El duelo dialéctico de réplicas y contrarréplicas entre Joaquín Notario, en el papel de Pedro Crespo, y José Luis Alonso, representando a Don Lope de Figueroa son memorables, dignas de un combate de pugilato entre dos pesos pesados. Del mismo modo, la escena del soliloquio de Isabel, a la que da vida la espléndida Eva Rufo, al inicio del tercer acto, es un canto a la desgracia del ultraje sometido por la arrogancia de los más fuertes; una pasión que desborda los límites de un parlamento muy criticado en su día por Menéndez Pelayo por su alto grado de retórica literaria. Eva Rufo sabe trasmitir una esencia íntima de sensibilidad femenina y conmueve sentimentalmente al espectador con la tragedia que se le avecina al haber perdido su honra a manos del prepotente capitán don Álvaro de Ataide, interpretado por Ernesto Arias.

La escenografía es, igualmente sobria, muy del gusto conceptual y abstracto al que nos tiene acostumbrados Eduardo Vasco, como así pudimos observar tanto en La Estrella de Sevilla como en La moza de cántaro. La encargada para la ocasión es Carolina González, que hace uso de un par de muros de madera, color nogal, en suspensión, para crear los diferentes espacios de la obra, la casa de Pedro y el pueblo de Zalamea de la Serena, aparte de los cinco líneas verticales, también de madera, que forman pasillos al fondo, y sirven para dar cobijo al soliloquio de Eva Rufo, en las afueras del pueblo.

Mención especial en este escenario casi desnudo tiene la iluminación, realizada por Miguel Ángel Camacho, que es capaz de crear los planos básicos de la acción, como, por ejemplo, en la escena del bosque, que con los toques en tono ámbar, rojizo y anaranjado pretende simbolizar los árboles, y, también crea los ambientes necesarios y cierta sensación e impresión de lugar, así sucede en esa misma escena que se consigue la impresión de exterior con la entrada de luz asemejando la de la luna llena.

En resumidas cuentas, un clásico muy clásico que triunfará por todas las plazas de España en donde se represente.
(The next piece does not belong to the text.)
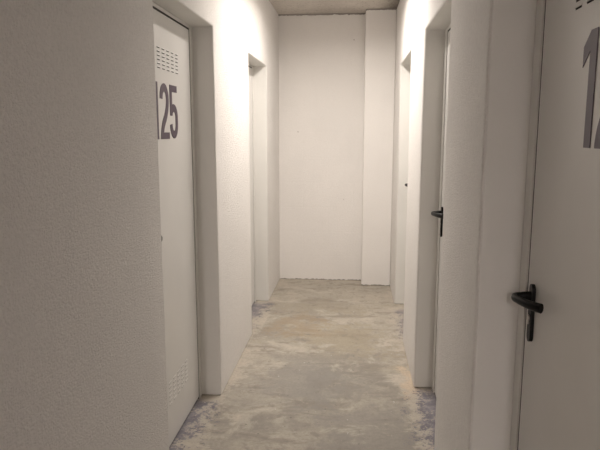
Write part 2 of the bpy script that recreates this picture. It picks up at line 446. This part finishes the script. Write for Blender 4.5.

Un buen texto, unos buenos actores y una mejor puesta en escena garantizan el éxito para que todos los aficionados a nuestro teatro áureo disfruten con esta pieza de nobleza bizarra del castizo sentimiento de unos antepasados que se estarán frotando los ojos de vergüenza, allí donde estén, por culpa de este inmovilismo enfermizo que nos va a llevar a la quiebra estructural de una sociedad apática y egoísta.